### Goal:
Begin with the first line and repeat exactly through the line containing "MB().loft(rings).build('lotus_seat', PINKC, t)"; leave every image out.

============================================================

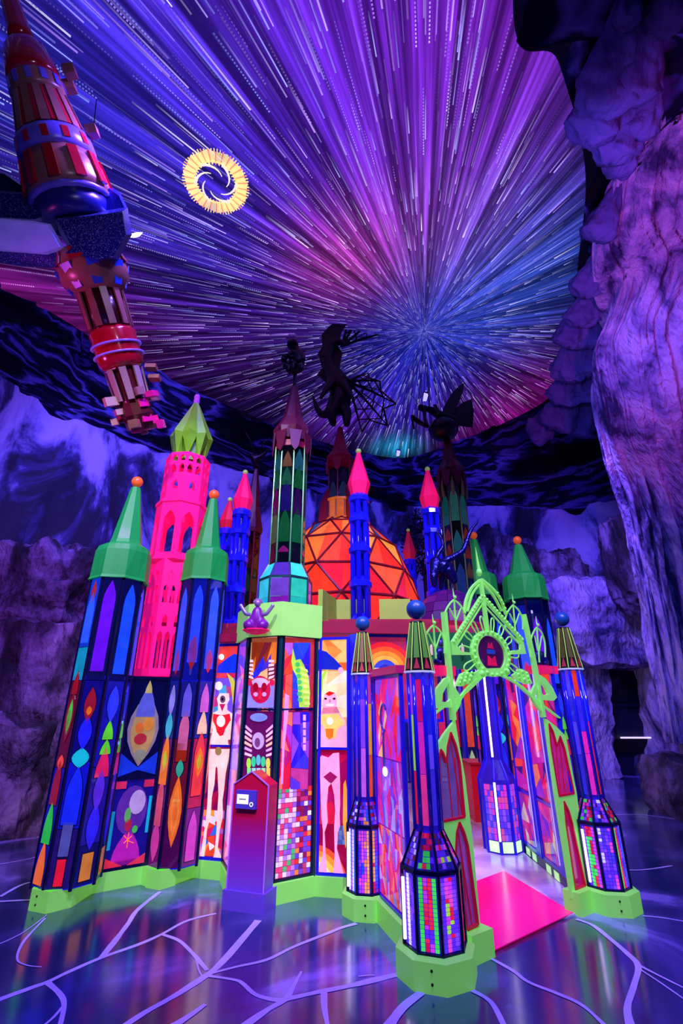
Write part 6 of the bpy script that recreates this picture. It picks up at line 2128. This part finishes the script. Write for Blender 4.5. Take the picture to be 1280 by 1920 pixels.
for k, (r, z) in enumerate(((.02, -.03), (.08, -.015), (.125, .012), (.11, .022))):
    rings.append([(c.x + r * (1 + .12 * (i % 2)) * math.cos(2 * PI * i / 20), c.y + r * .8 * (1 + .12 * (i % 2)) * math.sin(2 * PI * i / 20), c.z + z) for i in range(20)])
MB().loft(rings).build('lotus_seat', PINKC, t)

# two seated statuettes beside the gate
for nm, p in (('deep blue seated statuette on the pink coping left of the gate', Vector((.80, 3.98, 1.79))), ('deep blue seated statuette on the pink coping right of the gate', Vector((1.90, 4.78, 1.85)))):
    t = thing('statuette', nm, 'statue', tuple(p), 'seated statuettes by the gate')
    BB = P('#14127a', .3, metal=.2, emit=.03)
    V_ = [(0, 0, .035), (0, 0, .08), (0, 0, .13), (0, 0, .15), (.05, -.02, .03), (.01, -.05, .022), (-.05, -.02, .03), (-.01, -.05, .022), (.04, 0, .11), (.045, -.025, .07), (-.04, 0, .11), (-.045, -.025, .07)]
    skin('body', [p + Vector(v) for v in V_], [(0, 1), (1, 2), (2, 3), (0, 4), (4, 5), (0, 6), (6, 7), (2, 8), (8, 9), (2, 10), (10, 11)], [.045, .04, .035, .016, .025, .018, .025, .018, .016, .014, .016, .014], BB, t, 2)
    MB().ball(p + Vector((0, -.003, .178)), .024, 10, 8, (1, 1, 1.2)).build('head', P('#5a50b0', .3, metal=.3), t, True)
    MB().ball(p + Vector((0, 0, .210)), .010, 8, 6).build('topknot', BB, t, True)

# ================================================================== KIOSK
fk = Fr((-.955, 4.72), (-.60, 4.60))
t = thing('kiosk', 'red to purple gabled kiosk post with a small screen in front of the bay', 'kiosk', tuple(fk.pt(fk.w / 2, 0, -.1)))
km = bpy.data.materials.new('kiosk_red_purple')  # purple at the foot, red towards the top
km.use_nodes = True
nt = km.node_tree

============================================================

### Result of this exercise:
Write part 6 of the bpy script that recreates this picture. It picks up at line 2128. This part finishes the script. Write for Blender 4.5. Take the picture to be 1280 by 1920 pixels.
for k, (r, z) in enumerate(((.02, -.03), (.08, -.015), (.125, .012), (.11, .022))):
    rings.append([(c.x + r * (1 + .12 * (i % 2)) * math.cos(2 * PI * i / 20), c.y + r * .8 * (1 + .12 * (i % 2)) * math.sin(2 * PI * i / 20), c.z + z) for i in range(20)])
MB().loft(rings).build('lotus_seat', PINKC, t)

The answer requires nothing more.